このようにそれぞれのモチーフを夢の中のシンボルとして考えれば「花壺に浮かぶ2人が新しい家庭を築いたことは、バイオリンの演奏やそれを見守る雄鶏によって教会で盛大に祝われたが、彼らの生活は程なくして崩壊してしまった。」ということを想像できる。

生活の崩壊は、「逆さまの家」から読み取れることであるが、具体的にどう崩壊したのかを理解するヒントが空を飛ぶ魚の持つ燭台にあると思う。燭台はどの宗教でも葬式に必要な道具として使われるが、特にフランスの場合はカトリックに準じたものとなり、舟形の棺の上に燭台を置くのが習わしである。

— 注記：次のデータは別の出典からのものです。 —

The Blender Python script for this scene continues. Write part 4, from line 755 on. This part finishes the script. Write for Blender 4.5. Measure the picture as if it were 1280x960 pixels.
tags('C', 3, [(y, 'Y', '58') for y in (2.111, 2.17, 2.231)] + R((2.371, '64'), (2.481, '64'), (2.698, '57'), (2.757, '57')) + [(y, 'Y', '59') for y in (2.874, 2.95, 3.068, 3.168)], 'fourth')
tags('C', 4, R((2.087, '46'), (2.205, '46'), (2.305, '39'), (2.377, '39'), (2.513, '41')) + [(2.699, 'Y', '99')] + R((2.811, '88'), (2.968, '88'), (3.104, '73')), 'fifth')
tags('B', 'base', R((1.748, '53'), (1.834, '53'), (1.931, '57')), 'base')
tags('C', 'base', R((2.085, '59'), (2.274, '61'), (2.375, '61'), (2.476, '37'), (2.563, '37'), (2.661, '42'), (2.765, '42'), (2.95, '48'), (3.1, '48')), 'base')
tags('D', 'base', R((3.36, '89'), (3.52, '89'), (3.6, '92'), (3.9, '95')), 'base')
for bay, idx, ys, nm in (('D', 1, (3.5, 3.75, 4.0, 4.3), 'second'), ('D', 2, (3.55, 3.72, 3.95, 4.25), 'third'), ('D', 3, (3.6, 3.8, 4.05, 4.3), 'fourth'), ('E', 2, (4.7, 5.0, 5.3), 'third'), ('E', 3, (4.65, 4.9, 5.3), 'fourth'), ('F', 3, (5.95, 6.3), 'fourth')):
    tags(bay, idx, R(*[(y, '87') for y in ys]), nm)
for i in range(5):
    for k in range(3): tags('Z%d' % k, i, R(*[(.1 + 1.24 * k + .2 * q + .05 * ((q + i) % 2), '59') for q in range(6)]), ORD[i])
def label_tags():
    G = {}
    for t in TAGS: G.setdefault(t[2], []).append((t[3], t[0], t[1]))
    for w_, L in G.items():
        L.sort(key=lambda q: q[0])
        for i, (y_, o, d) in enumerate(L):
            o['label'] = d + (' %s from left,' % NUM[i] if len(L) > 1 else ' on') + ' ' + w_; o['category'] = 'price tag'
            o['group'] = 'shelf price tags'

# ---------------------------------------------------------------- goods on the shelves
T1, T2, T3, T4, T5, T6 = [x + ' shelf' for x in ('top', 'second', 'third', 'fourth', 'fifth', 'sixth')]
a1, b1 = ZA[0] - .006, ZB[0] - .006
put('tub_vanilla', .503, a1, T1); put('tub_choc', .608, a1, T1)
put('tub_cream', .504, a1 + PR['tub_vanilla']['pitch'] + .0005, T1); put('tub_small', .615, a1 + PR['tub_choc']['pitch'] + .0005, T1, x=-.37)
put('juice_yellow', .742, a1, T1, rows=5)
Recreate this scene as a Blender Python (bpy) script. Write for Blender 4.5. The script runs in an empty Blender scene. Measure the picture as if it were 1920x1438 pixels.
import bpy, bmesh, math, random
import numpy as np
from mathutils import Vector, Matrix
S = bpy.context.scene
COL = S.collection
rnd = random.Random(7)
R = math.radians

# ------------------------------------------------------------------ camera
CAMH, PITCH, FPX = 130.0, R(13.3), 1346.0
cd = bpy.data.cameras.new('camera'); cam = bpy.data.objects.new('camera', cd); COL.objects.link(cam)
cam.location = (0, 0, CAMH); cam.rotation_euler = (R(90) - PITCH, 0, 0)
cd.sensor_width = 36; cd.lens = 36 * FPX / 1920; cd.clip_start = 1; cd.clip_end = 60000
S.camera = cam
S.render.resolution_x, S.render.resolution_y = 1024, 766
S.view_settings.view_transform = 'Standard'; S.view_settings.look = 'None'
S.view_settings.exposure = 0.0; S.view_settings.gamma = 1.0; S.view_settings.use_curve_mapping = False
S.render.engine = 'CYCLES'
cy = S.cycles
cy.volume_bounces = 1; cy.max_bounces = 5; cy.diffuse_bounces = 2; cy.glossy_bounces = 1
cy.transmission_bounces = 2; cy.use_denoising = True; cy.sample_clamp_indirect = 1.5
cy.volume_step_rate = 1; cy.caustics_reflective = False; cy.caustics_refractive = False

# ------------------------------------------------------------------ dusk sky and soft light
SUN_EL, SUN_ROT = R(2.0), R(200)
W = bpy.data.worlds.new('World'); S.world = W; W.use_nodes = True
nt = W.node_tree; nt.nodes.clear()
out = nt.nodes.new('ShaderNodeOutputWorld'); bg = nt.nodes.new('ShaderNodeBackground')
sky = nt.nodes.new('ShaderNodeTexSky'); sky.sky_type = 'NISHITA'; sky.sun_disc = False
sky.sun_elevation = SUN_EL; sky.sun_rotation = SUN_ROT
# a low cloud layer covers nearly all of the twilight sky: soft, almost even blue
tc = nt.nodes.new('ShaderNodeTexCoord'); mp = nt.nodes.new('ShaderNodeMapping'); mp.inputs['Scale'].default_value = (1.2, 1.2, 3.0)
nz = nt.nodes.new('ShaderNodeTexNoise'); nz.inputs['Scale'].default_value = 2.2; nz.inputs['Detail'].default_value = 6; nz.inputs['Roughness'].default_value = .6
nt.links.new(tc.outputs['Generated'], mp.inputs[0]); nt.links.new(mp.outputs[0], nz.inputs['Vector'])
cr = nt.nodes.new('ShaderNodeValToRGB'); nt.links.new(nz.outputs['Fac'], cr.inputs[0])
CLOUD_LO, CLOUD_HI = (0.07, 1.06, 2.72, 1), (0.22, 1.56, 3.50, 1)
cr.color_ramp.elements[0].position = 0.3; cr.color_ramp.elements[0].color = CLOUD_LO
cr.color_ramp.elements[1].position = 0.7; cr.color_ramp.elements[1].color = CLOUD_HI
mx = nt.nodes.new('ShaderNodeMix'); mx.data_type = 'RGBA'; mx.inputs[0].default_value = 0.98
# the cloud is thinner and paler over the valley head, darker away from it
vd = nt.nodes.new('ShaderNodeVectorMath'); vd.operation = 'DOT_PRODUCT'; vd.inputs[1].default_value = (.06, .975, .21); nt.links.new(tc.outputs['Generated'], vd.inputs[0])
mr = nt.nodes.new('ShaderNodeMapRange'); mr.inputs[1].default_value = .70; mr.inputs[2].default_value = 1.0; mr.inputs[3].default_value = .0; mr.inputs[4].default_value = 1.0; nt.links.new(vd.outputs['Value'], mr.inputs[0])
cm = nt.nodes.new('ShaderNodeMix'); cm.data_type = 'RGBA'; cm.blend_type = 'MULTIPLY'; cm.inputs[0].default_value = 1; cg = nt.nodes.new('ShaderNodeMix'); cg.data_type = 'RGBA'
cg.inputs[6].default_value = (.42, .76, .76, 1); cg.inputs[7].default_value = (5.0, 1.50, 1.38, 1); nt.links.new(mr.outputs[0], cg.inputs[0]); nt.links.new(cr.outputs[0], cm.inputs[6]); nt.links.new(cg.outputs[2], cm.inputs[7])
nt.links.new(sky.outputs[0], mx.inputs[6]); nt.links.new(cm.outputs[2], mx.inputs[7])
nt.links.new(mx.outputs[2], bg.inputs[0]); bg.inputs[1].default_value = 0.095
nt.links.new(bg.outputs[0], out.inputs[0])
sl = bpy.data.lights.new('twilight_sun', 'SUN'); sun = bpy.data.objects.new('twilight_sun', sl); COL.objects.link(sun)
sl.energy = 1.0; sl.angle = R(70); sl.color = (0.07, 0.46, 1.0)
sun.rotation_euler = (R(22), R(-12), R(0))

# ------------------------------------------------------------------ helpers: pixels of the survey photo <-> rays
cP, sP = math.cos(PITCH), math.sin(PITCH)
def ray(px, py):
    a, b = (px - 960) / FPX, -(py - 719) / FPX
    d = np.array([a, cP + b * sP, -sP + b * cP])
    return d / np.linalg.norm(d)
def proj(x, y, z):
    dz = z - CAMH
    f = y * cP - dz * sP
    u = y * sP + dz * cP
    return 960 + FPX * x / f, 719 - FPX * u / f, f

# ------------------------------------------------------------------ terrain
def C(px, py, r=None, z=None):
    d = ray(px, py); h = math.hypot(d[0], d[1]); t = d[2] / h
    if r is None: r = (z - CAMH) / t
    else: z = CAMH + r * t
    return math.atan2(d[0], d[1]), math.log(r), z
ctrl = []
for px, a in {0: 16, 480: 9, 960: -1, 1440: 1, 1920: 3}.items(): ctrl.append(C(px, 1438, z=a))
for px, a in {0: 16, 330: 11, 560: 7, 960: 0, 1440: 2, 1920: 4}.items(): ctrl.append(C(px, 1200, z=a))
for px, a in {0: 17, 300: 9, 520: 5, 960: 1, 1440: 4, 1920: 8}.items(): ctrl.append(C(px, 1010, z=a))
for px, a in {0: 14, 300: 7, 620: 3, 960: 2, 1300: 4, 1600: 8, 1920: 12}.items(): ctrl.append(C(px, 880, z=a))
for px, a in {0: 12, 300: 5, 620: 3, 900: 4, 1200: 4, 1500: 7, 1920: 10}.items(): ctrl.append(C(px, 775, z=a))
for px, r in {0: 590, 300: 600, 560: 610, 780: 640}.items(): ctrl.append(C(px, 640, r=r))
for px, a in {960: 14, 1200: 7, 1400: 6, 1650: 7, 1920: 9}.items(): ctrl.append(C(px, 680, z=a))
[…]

つまり、2人の生活は死によって崩壊した。しかし、魚がもつのは1つの燭台だけである。あまり細かいカトリック式葬儀のマナーは分からないが、仮に2人ともが死んでしまったのだとすれば、「空飛ぶ魚」という主題にしたのは、「結婚して間もなく亡くなってしまった2人が空の上で豊かでいられるように」という祈りを込めたかったからかもしれない。

フランスには「セ・ラ・ヴィ(それが人生さ)」という考え方が根底にあるため葬儀も明るいムードで行われることが多いそう。しかしこの作品から感じる寂しさを思うに、(単なる想像だが)シャガール自身が(「それが人生さ」と言うにはあまりに悲劇的な出来事として)身近な人間の幸福があっさりと崩れてしまう無常感を経験したことがあったのだろう。